HOMO FABER
Sog.: dal romanzo omonimo (1957) di Max Frisch. Scen.: Volker Schlöndorff, Rudy Wurlitzer. F.: Giorgos Arvanitis, Pierre Lhomme. M.: Dagmar Hirtz. Scgf.: Nicos Perakis. Mus.: Stanley Myers. Int.: Sam Shepard (Walter Faber), Julie Delpy (Sabeth), Barbara Sukowa (Hannah), Traci Lind (Charlene), Deborra-Lee Furness (Ivy), Dieter Kirchlechner (Herbert Hencke), August Zirner (Joachim Hencke), Thomas Heinze (Kurt), Bill Dunn (Lewin), Peter Berling (Baptist). Prod.: Eberhard Junkersdorf per Bioskop-Film, Action Films. DCP. D.: 117’. Col.
Film Notes
A plane crash in the desert – absurd, beautiful and impressionistic in its rendering – sets off a chain of oppressive coincidences in one of Volker Schlöndorff’s lesser-discussed films.
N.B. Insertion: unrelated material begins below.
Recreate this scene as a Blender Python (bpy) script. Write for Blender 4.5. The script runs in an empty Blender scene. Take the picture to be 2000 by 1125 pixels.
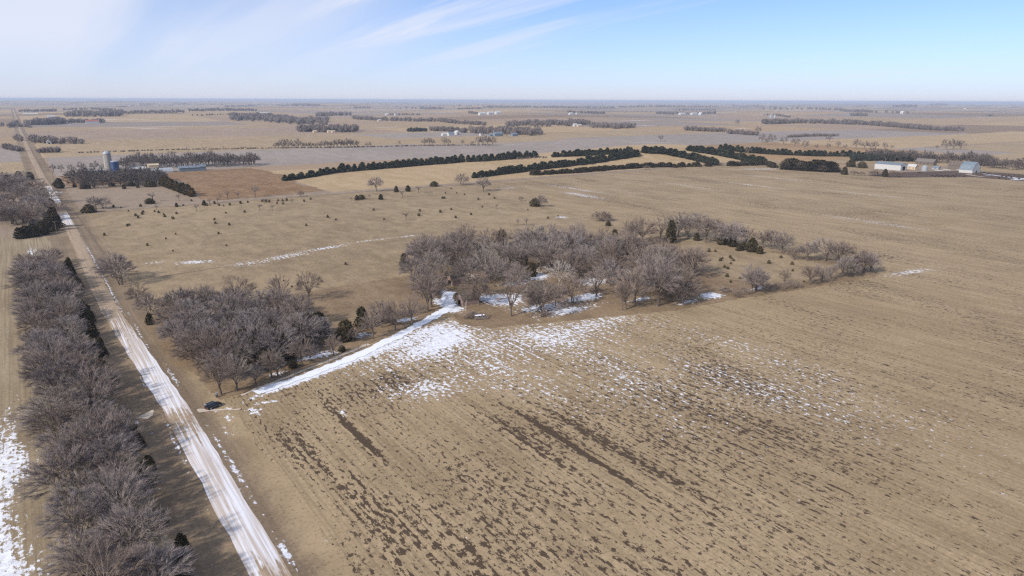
import bpy, bmesh, math, random
import numpy as np
from mathutils import Vector, Matrix

R = math.radians
sc = bpy.context.scene
COL = sc.collection

# ---------------------------------------------------------------- camera, sky, sun, exposure
CAM_H, FPX, PITCH, YAW, ROLL = 85.0, 1333.0, R(15.4), R(35.4), R(0.2)
cam = bpy.data.cameras.new('camera')
cam.sensor_width = 36.0
cam.lens = 36.0 * FPX / 2000.0
cam.clip_start, cam.clip_end = 1.0, 200000.0
cam_o = bpy.data.objects.new('camera', cam)
COL.objects.link(cam_o)
FWD = Vector((math.sin(YAW) * math.cos(PITCH), math.cos(YAW) * math.cos(PITCH), -math.sin(PITCH)))
RGT = Vector((math.cos(YAW), -math.sin(YAW), 0.0))
UPV = RGT.cross(FWD)
rgt2 = RGT * math.cos(ROLL) + UPV * math.sin(ROLL)
upv2 = UPV * math.cos(ROLL) - RGT * math.sin(ROLL)
cam_o.matrix_world = Matrix(((rgt2.x, upv2.x, -FWD.x, 0), (rgt2.y, upv2.y, -FWD.y, 0), (rgt2.z, upv2.z, -FWD.z, CAM_H), (0, 0, 0, 1)))
sc.camera = cam_o

SUN_EL, SUN_AZ = R(33), R(261)                      # azimuth clockwise from +Y
world = bpy.data.worlds.new('World')
sc.world = world
world.use_nodes = True
wn, wl = world.node_tree.nodes, world.node_tree.links
wn.clear()
w_out = wn.new('ShaderNodeOutputWorld')
w_bg = wn.new('ShaderNodeBackground')
w_bg.inputs['Strength'].default_value = 0.12
w_sky = wn.new('ShaderNodeTexSky')
w_sky.sky_type = 'NISHITA'
w_sky.sun_disc = False
w_sky.sun_elevation = SUN_EL
w_sky.sun_rotation = SUN_AZ
w_sky.altitude = 300
w_sky.air_density = 0.6
w_sky.dust_density = 0.1
w_sky.ozone_density = 6.5
# high thin cirrus over the whole sky
w_tc = wn.new('ShaderNodeTexCoord')
w_sep = wn.new('ShaderNodeSeparateXYZ')
wl.new(w_tc.outputs['Generated'], w_sep.inputs[0])


def wmath(op, a, b=None, clamp=False):
    n = wn.new('ShaderNodeMath')
    n.operation = op
    n.use_clamp = clamp
    for i, v in enumerate((a, b)):
        if v is None:
            continue
        if isinstance(v, (int, float)):
            n.inputs[i].default_value = v
        else:
            wl.new(v, n.inputs[i])
    return n.outputs[0]


def wramp(fac, lo, hi):
    n = wn.new('ShaderNodeMapRange')
    n.interpolation_type = 'SMOOTHSTEP'
    n.inputs['From Min'].default_value = lo
    n.inputs['From Max'].default_value = hi
    wl.new(fac, n.inputs['Value'])
    return n.outputs[0]


w_den = wmath('ADD', wmath('MAXIMUM', w_sep.outputs[2], 0.0), 0.10)
w_cx = wmath('DIVIDE', w_sep.outputs[0], w_den)
w_cy = wmath('DIVIDE', w_sep.outputs[1], w_den)
w_cmb = wn.new('ShaderNodeCombineXYZ')
wl.new(w_cx, w_cmb.inputs[0])
wl.new(w_cy, w_cmb.inputs[1])


def wnoise(rot, scale, loc, detail, rough, dist=0.0):
    m = wn.new('ShaderNodeMapping')
    m.inputs['Rotation'].default_value = (0, 0, R(rot))
    m.inputs['Scale'].default_value = scale
    m.inputs['Location'].default_value = loc
    wl.new(w_cmb.outputs[0], m.inputs[0])
    n = wn.new('ShaderNodeTexNoise')
    n.inputs['Scale'].default_value = 1.0
    n.inputs['Detail'].default_value = detail
    n.inputs['Roughness'].default_value = rough
    n.inputs['Distortion'].default_value = dist
    wl.new(m.outputs[0], n.inputs['Vector'])
    return n.outputs[0]


w_big = wramp(wnoise(0, (0.33, 0.10, 1), (4.4, 0.4, 0), 2, 0.5), 0.50, 0.66)
w_fib = wnoise(0, (2.6, 0.22, 1), (0.3, 2.0, 0), 6, 0.60, 0.5)
w_front = wmath('SUBTRACT', 1.0, wramp(w_sep.outputs[0], 0.10, 0.70))      # thin cirrus sheet over the western half
w_soft = wramp(wnoise(0, (0.9, 0.10, 1), (2.0, 1.0, 0), 4, 0.55), 0.30, 0.62)
w_wisp = wmath('MULTIPLY', wramp(w_fib, 0.44, 0.72), w_big)
w_veil = wmath('MULTIPLY', w_front, wmath('ADD', wmath('MULTIPLY', w_soft, 0.60), 0.30))
w_cov = wmath('ADD', wmath('MULTIPLY', w_wisp, 0.75), w_veil, True)
w_cov = wmath('MULTIPLY', w_cov, wramp(w_sep.outputs[2], -0.02, 0.08))
w_mix = wn.new('ShaderNodeMixRGB')
w_mix.inputs[2].default_value = (4.7, 4.95, 5.75, 1)
wl.new(w_cov, w_mix.inputs[0])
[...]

Just a year after his high-profile but much maligned adaptation of The Handmaid’s Tale, Schlöndorff turns to Swiss author Max Frisch’s 1957 novel Homo Faber. Conceived by Frisch in large part as an allegory for his country’s complex relationship with its own neutrality in WWII, the film – written for the screen by Rudy Wurlitzer, the mercurial scribe behind Monte Hellman’s Two Lane Blacktop and Alex Cox’s Walker – eschews much of the political probing of the book in favour of an inward-looking, near-mythic interrogation of a man’s capacity for denial, solipsism, and folly. After a chance encounter with a fellow crash survivor leads Walter Faber to seek out an old friend, reminisce over an old love, and fall into the path of a new one, he tries in vain to ignore the importance of all these coincidences, or that they could be anything other than just that. His journey leads him to travel Europe with the effervescent Elizabeth – decades his junior – remaining aggressively self-assured throughout, failing to ascribe meaning or consequence to his decisions. He routinely dismisses art, antiquity and myth. Anything that might deal in fate, grand design or predestination is anathema to his perception of himself and the world he moves through. With this adamance, he remains able to justify his actions, his very existence, until the weight of his personal histories and futures are brought illogically and unavoidably to bear.
The film itself is so full of breathtaking images, off-kilter choices and arcadian locations, we are tempted to share in Faber’s cultivated blindness and simply wrap ourselves in the immediate pleasures of it all, avoiding further interrogation until it’s too late. Perhaps then, the bones of political allegory remain.